Peter Hanson, owner/president of Great Northern Paper Co. LLC, says Roxanne Quimby’s proposed donation of 70,000 acres of her land for a National Park shouldn’t pose a problem for his paper mills, providing the Federal Government doesn’t “suddenly” come under the acquisition of even more land to control and deplete his potential resources for timber. What he is concerned about is answering to federal air quality standards with a National Park next door.

According to information in a recent Bangor News piece, “The park service would ….. have legal authority to challenge air-quality impacts from industrial developments within 60 miles of a park.” I have to admit that in my mind I’m asking, “Isn’t this the real reason Quimby and Obama want this park?” But what do I know? The U.S. House of Representatives just passed the National Defense Authorization Act that gives the president and the military the authority to arrest and detain for an indefinite amount of time, anyone, even American citizens, for suspicion they might commit or participate in perceived terror activity. So you tell me, would Obama and the people that think and act like him be manipulating to shut down these mills? Your call.

But that’s a bit off the topic of this thread. Hanson says what attracted him to purchase the mills was the amount of timber resources available or soon to come.

The top thing that drew Hanson and Cate Street to purchase the mills in September after many other investors walked away, he said, was a large supply of wood now almost harvestable on areas clear-cut decades ago.

“What attracted me to the mill is its situation in the heart of Maine’s wood basket,” Hanson said. “In the next 15 years, a huge amount of spruce and fir is coming online … All of those clear-cuts are now approaching maturity. As that happens, the wood processors that are sitting there are very well-positioned.”

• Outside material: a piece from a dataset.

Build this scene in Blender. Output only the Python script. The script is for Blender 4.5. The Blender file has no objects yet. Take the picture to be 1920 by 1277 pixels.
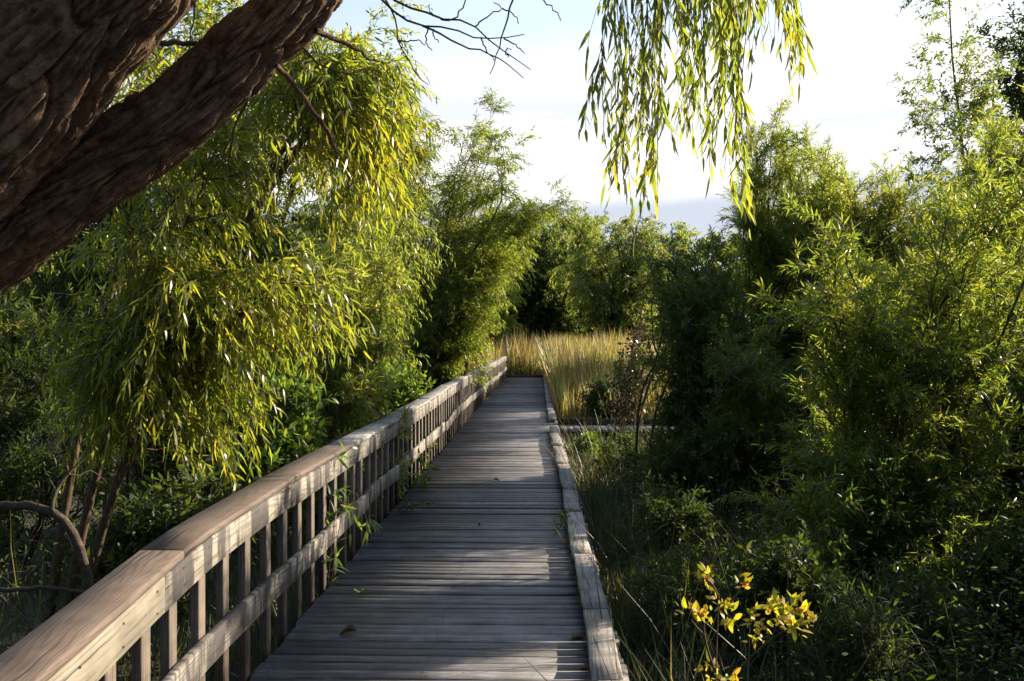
import bpy, math, random
import numpy as np
from mathutils import Vector, noise as mnoise

R = math.radians
C = bpy.context.scene.collection
scene = bpy.context.scene

# ------------------------------------------------------------------ camera, sky, sun, exposure
EYE = 1.75
F = 1960.0
VPX, VPY = 1010.0, 630.0
cam = bpy.data.cameras.new('camera')
cam.sensor_width = 36.0
cam.lens = 36.0 * F / 1920.0
cam.clip_start, cam.clip_end = 0.05, 3000.0
cam_ob = bpy.data.objects.new('camera', cam)
C.objects.link(cam_ob)
cam_ob.location = (0, 0, EYE)
cam_ob.rotation_euler = (R(90) - math.atan(8.5 / F), 0, math.atan(50 / F))
scene.camera = cam_ob

SUN_AZ, SUN_EL = R(62), R(23)
world = bpy.data.worlds.new("World")
scene.world = world
world.use_nodes = True


class NT:
    """small helper for building node trees"""
    def __init__(s, tree): s.t = tree
    def n(s, typ, ins=None, **kw):
        nd = s.t.nodes.new(typ)
        for k, v in kw.items(): setattr(nd, k, v)
        for k, v in (ins or {}).items():
            if isinstance(v, bpy.types.NodeSocket): s.t.links.new(v, nd.inputs[k])
            else: nd.inputs[k].default_value = v
        return nd
    def math(s, op, a, b=None, c=None, clamp=False):
        nd = s.t.nodes.new('ShaderNodeMath'); nd.operation = op; nd.use_clamp = clamp
        for i, v in enumerate((a, b, c)):
            if v is None: continue
            if isinstance(v, bpy.types.NodeSocket): s.t.links.new(v, nd.inputs[i])
            else: nd.inputs[i].default_value = v
        return nd.outputs[0]
    def mix(s, f, a, b, blend='MIX'):
        nd = s.t.nodes.new('ShaderNodeMix'); nd.data_type = 'RGBA'; nd.blend_type = blend
        for i, v in ((0, f), (6, a), (7, b)):
            if isinstance(v, bpy.types.NodeSocket): s.t.links.new(v, nd.inputs[i])
            else:
                nd.inputs[i].default_value = v if i == 0 else (tuple(v) + (1.0,))[:4]
        return nd.outputs[2]
    def ramp(s, f, stops, interp='LINEAR'):
        nd = s.t.nodes.new('ShaderNodeValToRGB'); nd.color_ramp.interpolation = interp
        e = nd.color_ramp.elements
        while len(e) < len(stops): e.new(0.5)
        for el, (p, c) in zip(e, stops):
            el.position = p
            el.color = (c, c, c, 1) if isinstance(c, (int, float)) else tuple(c) + (1,)
        if isinstance(f, bpy.types.NodeSocket): s.t.links.new(f, nd.inputs[0])
        return nd.outputs[0]
    def link(s, a, b): s.t.links.new(a, b)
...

All of those clear cuts are coming mature. Are these the same clear cuts that have so conveniently been evoked as viable excuses for the Department of Inland Fisheries and Wildlife and other environmental organizations, as to why there are no deer?

Assuming that Mr. Hanson is referring to a sizable amount of mature forests about to be ready for harvest, are these forests not worthy of deer habitat?

The Maine Department of Inland Fisheries and Wildlife (MDIFW) says the main reasons why the deer herd has suffered so is because of harsh winters and lack of habitat. Maine’s newly crafted Deer Plan states:

The most significant factors are the duration and severity of winters across the region, as well as the difficulty in maintaining suitable habitat for the coldest months on the calendar.

Use of the terms “suitable” and “quality” as they describe habitat provide for convenient escape hatches when people like me question whether all these bygone clear cuts of yesteryear are in fact, bygone. It’s also convenient to pick on those excuses that most people understand little, if any, can Maine citizens do anything about, while refusing to address the things they can do.

So if this is the case, then barring several more “severe” winters in a row, and all of these wonderful “mature” forests appearing on the Maine landscape, should hunters be expecting huge increases in the deer herd over the next 15 years? Of course not. My bet is none of these forests are “quality” habitat for deer.